The duress begins for participants on Thursday night. The artists gather to randomly select a connecting theme for the next night's series of seven 10-minute plays. After the writers draw another slip of paper determining the number and gender of actors for whom they'll be writing, they head home to knock out an ersatz masterpiece that will be designed, directed, and rehearsed the following day for a production that same evening. It would be remiss to suggest that these desperate inventions always bowl you over—in fact, if you see something spectacular you should consider yourself lucky. That possibility, however, seems to give the experience its little extra kick.

"I think that there's an affection for the format," Richter acknowledges. "If you hate one [play], you got seven more chances."

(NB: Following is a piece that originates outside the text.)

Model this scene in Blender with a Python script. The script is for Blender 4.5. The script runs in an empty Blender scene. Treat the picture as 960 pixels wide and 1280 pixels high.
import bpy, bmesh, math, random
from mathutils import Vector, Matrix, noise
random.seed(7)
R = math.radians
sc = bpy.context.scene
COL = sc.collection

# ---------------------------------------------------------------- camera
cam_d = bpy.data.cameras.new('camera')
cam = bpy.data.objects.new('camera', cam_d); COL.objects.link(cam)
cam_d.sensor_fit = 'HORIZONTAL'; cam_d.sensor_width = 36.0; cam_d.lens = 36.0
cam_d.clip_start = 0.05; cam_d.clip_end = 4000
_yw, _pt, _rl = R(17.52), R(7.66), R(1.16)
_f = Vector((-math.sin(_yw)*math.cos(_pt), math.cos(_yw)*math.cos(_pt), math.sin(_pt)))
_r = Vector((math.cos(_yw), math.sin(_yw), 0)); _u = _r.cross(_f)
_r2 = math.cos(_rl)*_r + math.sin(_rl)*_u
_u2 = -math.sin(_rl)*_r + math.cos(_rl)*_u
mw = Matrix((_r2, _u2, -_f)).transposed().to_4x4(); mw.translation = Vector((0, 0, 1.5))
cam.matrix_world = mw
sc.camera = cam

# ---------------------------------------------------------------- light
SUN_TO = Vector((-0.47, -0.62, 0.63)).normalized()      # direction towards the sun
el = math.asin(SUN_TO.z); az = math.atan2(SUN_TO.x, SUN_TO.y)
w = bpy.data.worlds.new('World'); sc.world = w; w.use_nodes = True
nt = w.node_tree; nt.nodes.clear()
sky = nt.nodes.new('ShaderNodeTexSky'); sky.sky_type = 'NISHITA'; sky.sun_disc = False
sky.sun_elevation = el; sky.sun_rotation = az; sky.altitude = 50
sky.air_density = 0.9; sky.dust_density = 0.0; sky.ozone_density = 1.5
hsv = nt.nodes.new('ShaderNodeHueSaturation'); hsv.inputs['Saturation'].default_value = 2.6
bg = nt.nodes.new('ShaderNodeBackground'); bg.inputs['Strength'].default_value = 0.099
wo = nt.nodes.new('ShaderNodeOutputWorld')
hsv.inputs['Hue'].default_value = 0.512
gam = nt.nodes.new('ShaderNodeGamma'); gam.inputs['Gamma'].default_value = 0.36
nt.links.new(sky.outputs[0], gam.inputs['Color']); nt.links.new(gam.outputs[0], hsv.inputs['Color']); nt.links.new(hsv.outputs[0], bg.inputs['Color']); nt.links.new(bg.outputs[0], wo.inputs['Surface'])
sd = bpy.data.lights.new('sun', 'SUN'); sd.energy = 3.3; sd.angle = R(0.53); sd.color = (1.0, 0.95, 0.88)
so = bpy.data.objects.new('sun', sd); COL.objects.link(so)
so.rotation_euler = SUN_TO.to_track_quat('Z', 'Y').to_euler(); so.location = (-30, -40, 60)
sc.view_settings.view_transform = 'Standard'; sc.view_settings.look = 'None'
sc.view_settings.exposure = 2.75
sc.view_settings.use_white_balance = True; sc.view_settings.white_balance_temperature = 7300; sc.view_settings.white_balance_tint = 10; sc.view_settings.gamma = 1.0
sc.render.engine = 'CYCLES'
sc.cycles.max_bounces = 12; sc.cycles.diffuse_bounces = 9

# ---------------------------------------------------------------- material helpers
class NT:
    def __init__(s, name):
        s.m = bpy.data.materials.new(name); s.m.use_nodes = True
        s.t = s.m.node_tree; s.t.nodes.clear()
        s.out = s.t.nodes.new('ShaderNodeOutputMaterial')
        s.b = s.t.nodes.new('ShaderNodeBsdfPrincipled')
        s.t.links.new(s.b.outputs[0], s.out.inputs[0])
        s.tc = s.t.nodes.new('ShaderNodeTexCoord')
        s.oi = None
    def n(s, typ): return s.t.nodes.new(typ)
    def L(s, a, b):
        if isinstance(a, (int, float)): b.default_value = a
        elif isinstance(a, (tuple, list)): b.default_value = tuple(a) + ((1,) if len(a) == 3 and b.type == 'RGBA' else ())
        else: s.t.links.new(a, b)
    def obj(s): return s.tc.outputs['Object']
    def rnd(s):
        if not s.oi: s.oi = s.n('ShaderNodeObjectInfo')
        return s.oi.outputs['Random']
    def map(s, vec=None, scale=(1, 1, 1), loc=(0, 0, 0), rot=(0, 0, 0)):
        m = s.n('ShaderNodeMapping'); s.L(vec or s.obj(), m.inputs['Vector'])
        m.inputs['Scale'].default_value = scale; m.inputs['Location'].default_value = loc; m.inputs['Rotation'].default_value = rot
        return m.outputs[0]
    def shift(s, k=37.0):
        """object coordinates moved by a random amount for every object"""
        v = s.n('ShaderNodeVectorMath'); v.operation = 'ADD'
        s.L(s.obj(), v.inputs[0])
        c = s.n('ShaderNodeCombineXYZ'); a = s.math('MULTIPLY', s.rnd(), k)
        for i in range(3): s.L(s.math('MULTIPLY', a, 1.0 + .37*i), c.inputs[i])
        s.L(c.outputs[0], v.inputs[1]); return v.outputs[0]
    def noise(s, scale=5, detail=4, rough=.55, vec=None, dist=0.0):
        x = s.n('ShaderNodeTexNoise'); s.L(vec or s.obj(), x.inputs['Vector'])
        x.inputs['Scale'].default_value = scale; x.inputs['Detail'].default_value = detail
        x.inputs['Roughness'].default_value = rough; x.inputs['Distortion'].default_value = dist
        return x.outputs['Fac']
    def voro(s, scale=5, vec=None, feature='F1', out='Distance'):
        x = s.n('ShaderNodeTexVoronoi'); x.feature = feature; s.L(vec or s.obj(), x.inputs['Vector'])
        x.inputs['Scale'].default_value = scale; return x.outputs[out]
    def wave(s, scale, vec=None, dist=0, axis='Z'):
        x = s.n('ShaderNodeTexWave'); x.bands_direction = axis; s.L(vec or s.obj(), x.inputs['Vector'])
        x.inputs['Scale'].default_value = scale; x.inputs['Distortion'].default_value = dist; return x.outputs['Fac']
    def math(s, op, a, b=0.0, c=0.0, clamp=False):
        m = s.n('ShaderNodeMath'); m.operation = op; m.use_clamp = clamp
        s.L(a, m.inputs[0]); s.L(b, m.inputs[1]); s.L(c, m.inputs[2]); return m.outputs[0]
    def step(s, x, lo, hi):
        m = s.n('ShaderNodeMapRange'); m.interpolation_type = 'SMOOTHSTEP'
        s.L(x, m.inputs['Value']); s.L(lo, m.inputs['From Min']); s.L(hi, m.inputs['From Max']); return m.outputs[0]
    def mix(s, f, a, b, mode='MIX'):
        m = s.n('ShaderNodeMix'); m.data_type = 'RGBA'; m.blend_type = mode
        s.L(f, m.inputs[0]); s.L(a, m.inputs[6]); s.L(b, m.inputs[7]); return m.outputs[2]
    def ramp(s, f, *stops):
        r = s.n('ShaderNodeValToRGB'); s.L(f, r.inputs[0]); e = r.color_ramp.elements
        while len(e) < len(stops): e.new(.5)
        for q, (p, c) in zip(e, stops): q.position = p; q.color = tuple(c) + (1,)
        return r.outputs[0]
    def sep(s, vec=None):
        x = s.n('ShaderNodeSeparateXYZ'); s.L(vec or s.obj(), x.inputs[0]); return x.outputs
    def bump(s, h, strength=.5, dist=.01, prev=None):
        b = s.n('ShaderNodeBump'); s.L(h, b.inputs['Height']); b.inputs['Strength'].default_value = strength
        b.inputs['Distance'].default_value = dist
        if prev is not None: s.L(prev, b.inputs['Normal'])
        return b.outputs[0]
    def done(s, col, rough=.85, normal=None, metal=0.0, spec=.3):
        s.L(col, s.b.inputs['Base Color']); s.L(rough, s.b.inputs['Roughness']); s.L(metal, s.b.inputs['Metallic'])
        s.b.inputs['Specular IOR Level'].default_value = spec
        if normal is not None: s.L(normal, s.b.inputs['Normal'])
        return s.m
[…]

Your chances seem particularly good this year. The list of participants reads like a roster of Reasons to Take in a Show: directors include Burton Curtis, whose adeptness with comedy can currently be seen in Valley of the Dolls; designers feature Shades of Parkland's intriguing Curtis Taylor; the 14/48 Band has hip local musicians like Eyvind Kang; Wayne Rawley, the maestro behind Theater Schmeater's superlative late-night spoof Money & Run, is among the writers; and performers like the priceless Lauren Weedman (taking a break from her Comedy Central success) will grace the stage.

Though they've been forced to run with some rather unfortunate notions in the past—especially when the audience gets a hand in suggesting the theme for Saturday night's performances and the process starts all over again—the artists often prove up to meeting even that challenge with aplomb.

"The worst [theme] we ever had was 'boots,'" Richter remembers, laughing. "But it actually led to some very fun plays."